§ Task
In the entries that follow, find the word "script" and report each line it is on.

§ Records

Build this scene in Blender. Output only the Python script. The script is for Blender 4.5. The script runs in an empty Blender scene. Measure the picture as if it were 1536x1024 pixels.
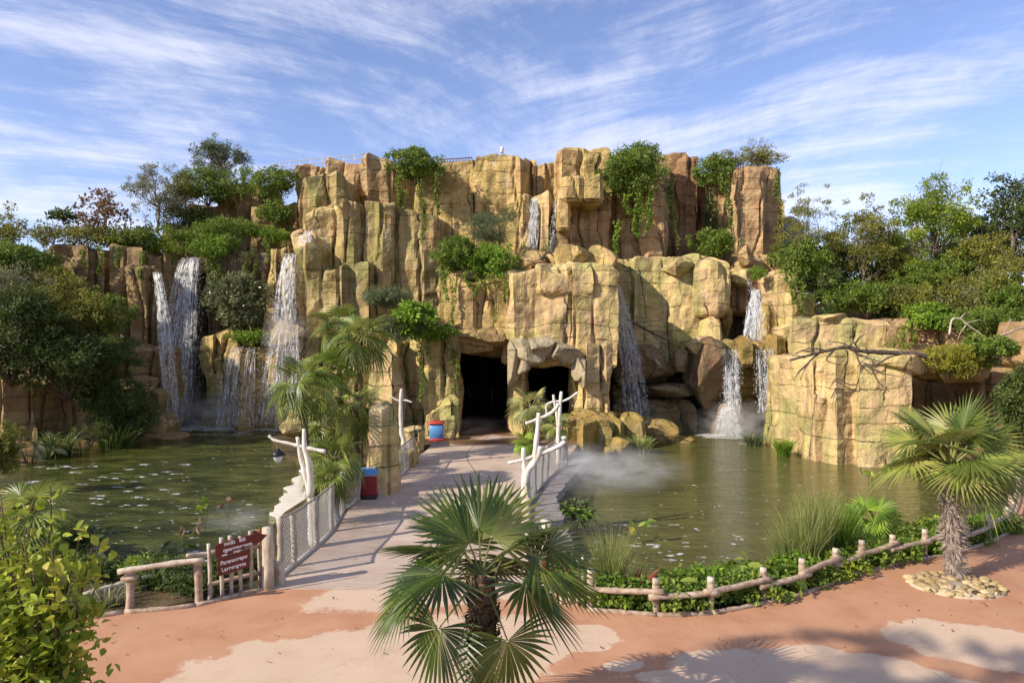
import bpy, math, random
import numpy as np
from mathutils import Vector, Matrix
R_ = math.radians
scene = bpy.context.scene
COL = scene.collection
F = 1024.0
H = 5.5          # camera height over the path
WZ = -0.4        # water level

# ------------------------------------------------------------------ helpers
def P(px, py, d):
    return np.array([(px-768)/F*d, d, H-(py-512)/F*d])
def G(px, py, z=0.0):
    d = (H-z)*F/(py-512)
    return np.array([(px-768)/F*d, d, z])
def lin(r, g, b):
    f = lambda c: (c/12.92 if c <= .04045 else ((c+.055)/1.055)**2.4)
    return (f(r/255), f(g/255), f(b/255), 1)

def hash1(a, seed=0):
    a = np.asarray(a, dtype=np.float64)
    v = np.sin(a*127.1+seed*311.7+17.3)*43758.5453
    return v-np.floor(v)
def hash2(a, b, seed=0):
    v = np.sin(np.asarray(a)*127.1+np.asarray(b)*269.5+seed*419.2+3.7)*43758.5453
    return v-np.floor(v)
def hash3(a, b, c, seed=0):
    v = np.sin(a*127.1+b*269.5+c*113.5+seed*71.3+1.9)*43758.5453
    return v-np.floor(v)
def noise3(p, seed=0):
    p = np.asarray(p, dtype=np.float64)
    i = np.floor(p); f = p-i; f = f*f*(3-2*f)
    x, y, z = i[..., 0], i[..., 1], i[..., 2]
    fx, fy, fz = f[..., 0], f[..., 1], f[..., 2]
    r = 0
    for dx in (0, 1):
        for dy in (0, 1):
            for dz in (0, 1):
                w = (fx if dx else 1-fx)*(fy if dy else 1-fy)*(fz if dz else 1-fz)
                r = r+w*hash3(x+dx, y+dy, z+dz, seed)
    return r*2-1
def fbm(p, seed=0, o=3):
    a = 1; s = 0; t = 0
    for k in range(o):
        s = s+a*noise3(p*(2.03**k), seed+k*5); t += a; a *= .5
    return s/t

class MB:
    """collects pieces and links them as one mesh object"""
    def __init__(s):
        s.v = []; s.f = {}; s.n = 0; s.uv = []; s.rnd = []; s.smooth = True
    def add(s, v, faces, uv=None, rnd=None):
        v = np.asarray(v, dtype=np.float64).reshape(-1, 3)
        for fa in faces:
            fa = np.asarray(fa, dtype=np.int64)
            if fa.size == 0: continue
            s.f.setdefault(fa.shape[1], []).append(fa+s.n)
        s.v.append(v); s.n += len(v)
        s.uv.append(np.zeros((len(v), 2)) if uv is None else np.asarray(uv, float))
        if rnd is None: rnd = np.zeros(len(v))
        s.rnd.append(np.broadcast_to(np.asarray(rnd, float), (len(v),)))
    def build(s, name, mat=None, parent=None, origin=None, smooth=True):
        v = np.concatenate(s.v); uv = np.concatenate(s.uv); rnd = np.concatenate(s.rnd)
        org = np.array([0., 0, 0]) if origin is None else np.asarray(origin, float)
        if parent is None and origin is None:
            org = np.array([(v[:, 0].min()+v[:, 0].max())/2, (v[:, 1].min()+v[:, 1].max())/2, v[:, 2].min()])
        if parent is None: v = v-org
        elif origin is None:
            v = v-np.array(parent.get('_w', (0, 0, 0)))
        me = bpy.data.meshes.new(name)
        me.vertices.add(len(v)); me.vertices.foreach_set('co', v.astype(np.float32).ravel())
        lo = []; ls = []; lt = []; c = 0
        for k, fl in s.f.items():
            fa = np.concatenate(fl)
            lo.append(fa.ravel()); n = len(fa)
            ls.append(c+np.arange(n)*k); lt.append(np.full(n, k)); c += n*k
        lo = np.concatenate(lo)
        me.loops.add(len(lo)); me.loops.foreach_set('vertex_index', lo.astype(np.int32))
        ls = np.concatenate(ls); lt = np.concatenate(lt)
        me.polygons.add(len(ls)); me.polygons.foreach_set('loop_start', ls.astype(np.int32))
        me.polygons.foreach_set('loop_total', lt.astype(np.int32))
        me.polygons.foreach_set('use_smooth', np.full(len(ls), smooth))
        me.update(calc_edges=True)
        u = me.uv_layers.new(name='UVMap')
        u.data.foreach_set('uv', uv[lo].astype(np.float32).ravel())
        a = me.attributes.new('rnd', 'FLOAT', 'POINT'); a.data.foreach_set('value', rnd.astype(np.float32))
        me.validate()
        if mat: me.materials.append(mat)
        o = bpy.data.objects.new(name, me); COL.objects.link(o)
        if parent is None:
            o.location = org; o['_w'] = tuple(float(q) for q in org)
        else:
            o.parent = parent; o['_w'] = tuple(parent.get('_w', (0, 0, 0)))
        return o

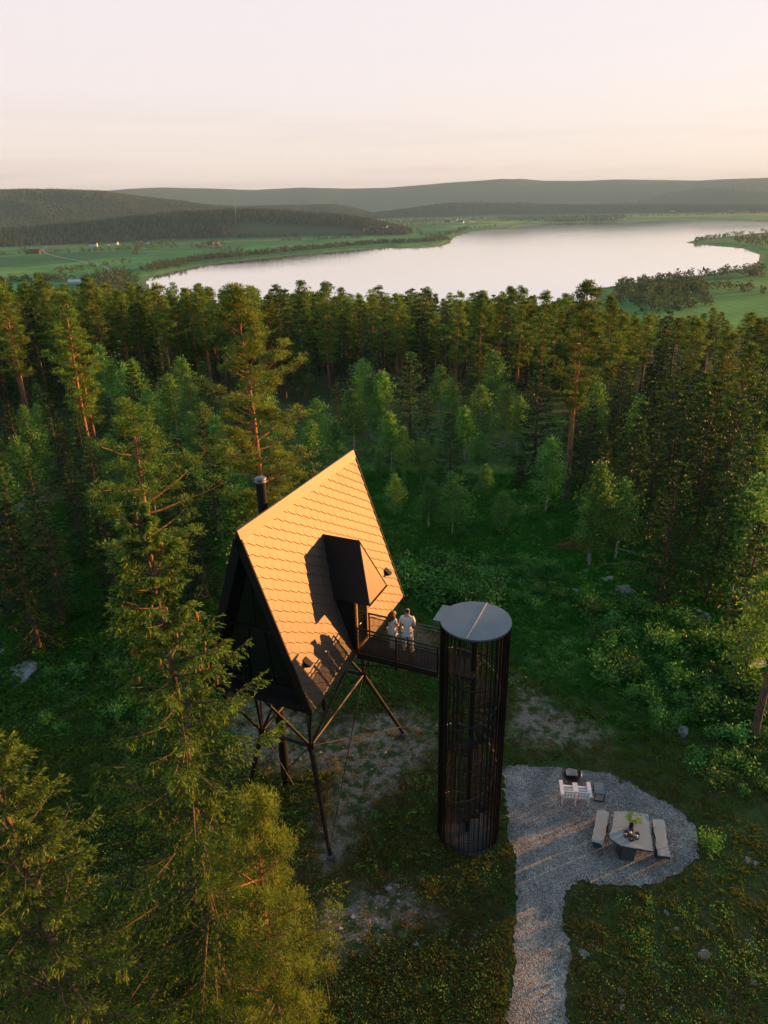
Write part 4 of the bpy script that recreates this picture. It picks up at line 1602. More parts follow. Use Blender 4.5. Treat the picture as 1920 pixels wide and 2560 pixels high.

§ Response to this exercise
Build this scene in Blender. Output only the Python script. The script is for Blender 4.5. The script runs in an empty Blender scene. Measure the picture as if it were 1536x1024 pixels.
Write part 4 of the bpy script that recreates this picture. It picks up at line 1602. More parts follow. Use Blender 4.5. Treat the picture as 1920 pixels wide and 2560 pixels high.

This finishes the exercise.